In March 2019, CDJV was granted an injunction to prevent MACH Energy from calling on its surety bonds on the $149 million construction project.

CDJV is claiming $15 million from MACH for various entitlements under the contract, but that figure has been dwarfed by MACH's cross claim.,

MACH alleges that CDJV had failed to meet deadlines on the project and was therefore liable to pay liquidated damages.

It says it suffered losses ranging from $675 million to $698 million.

The dispute over quantum involves various scenarios based on maximum outputs achievable at different states of the plant's completion - practical completion, or functional completion some three months later.

MACH has filed an amended cross-claim, introducing an alternative case to its original in response to evidence served in late 2023 by CDJV.

In it MACH says that if the issues identified by CDJV's experts as affecting actual coal production at the plant would also have affected coal production in a series of counterfactual circumstances, it would still have suffered losses ranging from $263 million to $319 million.

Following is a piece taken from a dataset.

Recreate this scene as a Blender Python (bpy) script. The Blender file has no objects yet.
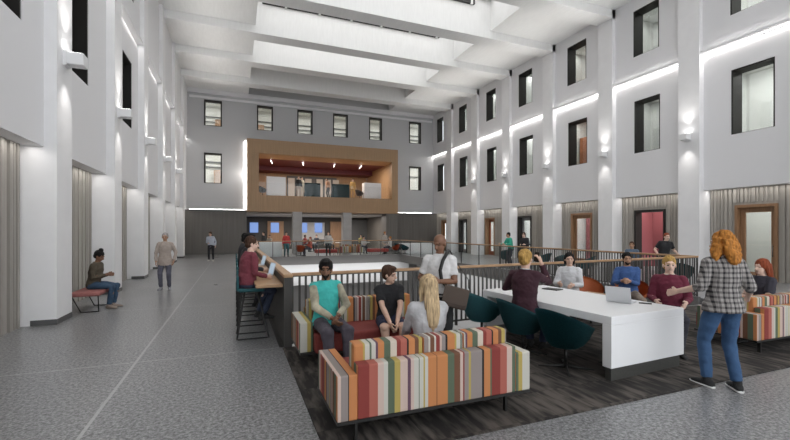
import bpy, bmesh, math, random
from math import sin, cos, pi, radians, sqrt
from mathutils import Vector, Matrix, noise
random.seed(7)
V = Vector
COL = bpy.context.scene.collection

# ---------------------------------------------------------------- materials
MATS = {}
def mat(name, col, rough=.6, metal=0., noise_amt=0., noise_scale=20., bump=0., bump_scale=60., emit=None, spec=.5, stretch=None):
    if name in MATS: return MATS[name]
    m = bpy.data.materials.new(name); m.use_nodes = True; nt = m.node_tree; b = nt.nodes['Principled BSDF']
    c = (*col, 1) if len(col) == 3 else col
    b.inputs['Base Color'].default_value = c; b.inputs['Roughness'].default_value = rough
    b.inputs['Metallic'].default_value = metal; b.inputs['Specular IOR Level'].default_value = spec
    if noise_amt or bump:
        tc = nt.nodes.new('ShaderNodeTexCoord'); mp = nt.nodes.new('ShaderNodeMapping')
        nt.links.new(tc.outputs['Object'], mp.inputs[0])
        if stretch: mp.inputs['Scale'].default_value = stretch
    if noise_amt:
        n = nt.nodes.new('ShaderNodeTexNoise'); n.inputs['Scale'].default_value = noise_scale; n.inputs['Detail'].default_value = 4
        nt.links.new(mp.outputs[0], n.inputs['Vector'])
        r = nt.nodes.new('ShaderNodeValToRGB'); r.color_ramp.elements[0].position = .3; r.color_ramp.elements[1].position = .7
        r.color_ramp.elements[0].color = (*[x*(1-noise_amt) for x in c[:3]], 1); r.color_ramp.elements[1].color = (*[min(1, x*(1+noise_amt)) for x in c[:3]], 1)
        nt.links.new(n.outputs['Fac'], r.inputs[0]); nt.links.new(r.outputs[0], b.inputs['Base Color'])
    if bump:
        n = nt.nodes.new('ShaderNodeTexNoise'); n.inputs['Scale'].default_value = bump_scale; n.inputs['Detail'].default_value = 3
        nt.links.new(mp.outputs[0], n.inputs['Vector'])
        bp = nt.nodes.new('ShaderNodeBump'); bp.inputs['Strength'].default_value = bump; bp.inputs['Distance'].default_value = .02
        nt.links.new(n.outputs['Fac'], bp.inputs['Height']); nt.links.new(bp.outputs[0], b.inputs['Normal'])
    if emit:
        b.inputs['Emission Color'].default_value = (*emit[:3], 1); b.inputs['Emission Strength'].default_value = emit[3]
    MATS[name] = m; return m

def glass(name, tint=(.8, .86, .86), clear=.85):
    m = bpy.data.materials.new(name); m.use_nodes = True; nt = m.node_tree; nt.nodes.clear()
    o = nt.nodes.new('ShaderNodeOutputMaterial'); mx = nt.nodes.new('ShaderNodeMixShader')
    t = nt.nodes.new('ShaderNodeBsdfTransparent'); g = nt.nodes.new('ShaderNodeBsdfGlossy')
    t.inputs[0].default_value = (*tint, 1); g.inputs[0].default_value = (.85, .9, .9, 1); g.inputs['Roughness'].default_value = .04
    mx.inputs[0].default_value = 1-clear
    nt.links.new(t.outputs[0], mx.inputs[1]); nt.links.new(g.outputs[0], mx.inputs[2]); nt.links.new(mx.outputs[0], o.inputs[0])
    MATS[name] = m; return m

def ramp_mat(name, stops, build, rough=.7, interp='CONSTANT', bump=None, spec=.4):
    """build(nt) returns a socket that drives the ramp"""
    m = bpy.data.materials.new(name); m.use_nodes = True; nt = m.node_tree; b = nt.nodes['Principled BSDF']
    b.inputs['Roughness'].default_value = rough; b.inputs['Specular IOR Level'].default_value = spec
    r = nt.nodes.new('ShaderNodeValToRGB'); cr = r.color_ramp; cr.interpolation = interp
    while len(cr.elements) < len(stops): cr.elements.new(.5)
    for e, (p, c) in zip(cr.elements, stops): e.position = p; e.color = (*c, 1)
    nt.links.new(build(nt), r.inputs[0]); nt.links.new(r.outputs[0], b.inputs['Base Color'])
    if bump:
        bp = nt.nodes.new('ShaderNodeBump'); bp.inputs['Strength'].default_value = bump; bp.inputs['Distance'].default_value = .01
        nt.links.new(r.outputs[0], bp.inputs['Height']); nt.links.new(bp.outputs[0], b.inputs['Normal'])
    MATS[name] = m; return m

def _mute(*cs, k=.74): return tuple(tuple(x*k for x in c) for c in cs)
def M_(nt, op, a, b=None):
    n = nt.nodes.new('ShaderNodeMath'); n.operation = op
    for i, v in enumerate((a, b)):
        if v is None: continue
        if isinstance(v, (int, float)): n.inputs[i].default_value = v
        else: nt.links.new(v, n.inputs[i])
    return n.outputs[0]

OR, PK, RD, CR_, GN, MU, PP, BL, OW, GY, BR, LP = _mute((.66,.27,.10),(.50,.15,.11),(.30,.055,.045),(.75,.66,.55),(.13,.17,.11),(.55,.42,.12),(.16,.08,.12),(.025,.02,.02),(.68,.66,.58),(.35,.3,.28),(.2,.09,.05),(.72,.55,.47))
def stripe_mat(name, seq, period, absolute=False):
    tot = sum(w for w, _ in seq) if not absolute else 1; p = 0; st = []
    if absolute: st = [(a/period, c) for a, c in seq]
    else:
        for w, c in seq: st.append((p/tot, c)); p += w
    def build(nt):
        tc = nt.nodes.new('ShaderNodeTexCoord'); sx = nt.nodes.new('ShaderNodeSeparateXYZ'); sn = nt.nodes.new('ShaderNodeSeparateXYZ')
        nt.links.new(tc.outputs['Object'], sx.inputs[0]); nt.links.new(tc.outputs['Normal'], sn.inputs[0])
        side = M_(nt, 'GREATER_THAN', M_(nt, 'ABSOLUTE', sn.outputs[0]), .6)
        co = M_(nt, 'ADD', M_(nt, 'MULTIPLY', sx.outputs[1], side), M_(nt, 'MULTIPLY', sx.outputs[0], M_(nt, 'SUBTRACT', 1, side)))
        return M_(nt, 'FRACT', M_(nt, 'MULTIPLY', M_(nt, 'ADD', co, period*20+.96), 1/period))
    return ramp_mat(name, st, build, rough=.85)
SEQ1 = [(0,LP),(.03,GY),(.085,BL),(.095,OR),(.165,RD),(.265,PK),(.345,LP),(.395,OW),(.435,GN),(.495,MU),(.545,LP),(.615,PP),(.64,LP),(.675,OW),(.715,GN),(.725,OW),(.765,MU),(.775,OW),(.805,OR),(.89,BR),(.9,OR),(1.005,GN),(1.075,BR),(1.135,LP),(1.165,RD),(1.18,GY),(1.225,MU),(1.245,GY),(1.365,BL),(1.385,OR),(1.455,GN),(1.475,RD)]
SEQ1B = [(0,RD),(.09,PK),(.17,LP),(.23,GN),(.30,MU),(.35,OW)]
SEQ2 = [(2,BR),(1,OW),(2,RD),(1,LP),(2,GY),(1,BL),(4,OR),(1,MU),(2,OW),(1,GN),(2,OW),(1,PP),(3,OR),(3,GN),(3,CR_),(2,RD),(3,PK),(1,BL),(3,OR),(2,BR),(2,MU),(3,GY),(1,OW)]

def stripe_join(name, seqb, start):
    m = MATS[name]; nt = m.node_tree; b = nt.nodes['Principled BSDF']; r0 = [n for n in nt.nodes if n.type == 'VALTORGB'][0]
    src = r0.inputs[0].links[0].from_socket
    r = nt.nodes.new('ShaderNodeValToRGB'); r.color_ramp.interpolation = 'CONSTANT'
    while len(r.color_ramp.elements) < len(seqb): r.color_ramp.elements.new(.5)
    for e, (p, c) in zip(r.color_ramp.elements, seqb): e.position = (p+start)/1.925; e.color = (*c, 1)
    mx = nt.nodes.new('ShaderNodeMixRGB'); nt.links.new(src, r.inputs[0]); nt.links.new(M_(nt, 'GREATER_THAN', src, start/1.925), mx.inputs[0])
    nt.links.new(r0.outputs[0], mx.inputs[1]); nt.links.new(r.outputs[0], mx.inputs[2]); nt.links.new(mx.outputs[0], b.inputs['Base Color'])
def floor_mat():
    m = bpy.data.materials.new('terrazzo'); m.use_nodes = True; nt = m.node_tree; b = nt.nodes['Principled BSDF']
    tc = nt.nodes.new('ShaderNodeTexCoord')
    n1 = nt.nodes.new('ShaderNodeTexNoise'); n1.inputs['Scale'].default_value = 30; n1.inputs['Detail'].default_value = 6; n1.inputs['Roughness'].default_value = .8
    vo = nt.nodes.new('ShaderNodeTexVoronoi'); vo.inputs['Scale'].default_value = 55
    n2 = nt.nodes.new('ShaderNodeTexNoise'); n2.inputs['Scale'].default_value = .6
    for n in (n1, vo, n2): nt.links.new(tc.outputs['Object'], n.inputs['Vector'])
    r = nt.nodes.new('ShaderNodeValToRGB'); e = r.color_ramp.elements
    e[0].position = .40; e[0].color = (.075,.075,.077,1); e[1].position = .62; e[1].color = (.46,.46,.465,1)
    nt.links.new(n1.outputs['Fac'], r.inputs[0])
    mx = nt.nodes.new('ShaderNodeMixRGB'); mx.blend_type = 'MULTIPLY'; mx.inputs[0].default_value = .35
    nt.links.new(r.outputs[0], mx.inputs[1]); nt.links.new(vo.outputs['Distance'], mx.inputs[2])
    # joint lines
    sx = nt.nodes.new('ShaderNodeSeparateXYZ'); nt.links.new(tc.outputs['Object'], sx.inputs[0])
    lx = M_(nt, 'LESS_THAN', M_(nt, 'ABSOLUTE', M_(nt, 'ADD', sx.outputs[0], 1.23)), .016)
    yy = M_(nt, 'MODULO', M_(nt, 'ADD', sx.outputs[1], 42 - 6.27), 4.2)
    ly = M_(nt, 'MULTIPLY', M_(nt, 'LESS_THAN', yy, .026), M_(nt, 'LESS_THAN', sx.outputs[0], .6))
    ln = M_(nt, 'MAXIMUM', lx, ly)
    mx2 = nt.nodes.new('ShaderNodeMixRGB'); nt.links.new(M_(nt, 'MULTIPLY', ln, .6), mx2.inputs[0]); nt.links.new(mx.outputs[0], mx2.inputs[1]); mx2.inputs[2].default_value = (.5,.5,.5,1)
    nt.links.new(mx2.outputs[0], b.inputs['Base Color'])
    b.inputs['Roughness'].default_value = .28
    rr = nt.nodes.new('ShaderNodeMapRange'); rr.inputs[3].default_value = .25; rr.inputs[4].default_value = .34
    nt.links.new(n2.outputs['Fac'], rr.inputs[0]); nt.links.new(rr.outputs[0], b.inputs['Roughness'])
    MATS['terrazzo'] = m; return m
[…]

An expert for CDJV says that MACH's amended case is bound to fail, but Justice James Stevenson said those matters were best determined at trial.

The Newcastle Herald reported in June 2018, that about 250 workers downed tools for three days after a colleague was injured in a rigging accident during construction of the coal-handling plant and rail-loading facility.

Then just days before Christmas 2018, more than 380 workers at the mine were sacked after MACH announced it was terminating the CDJV project.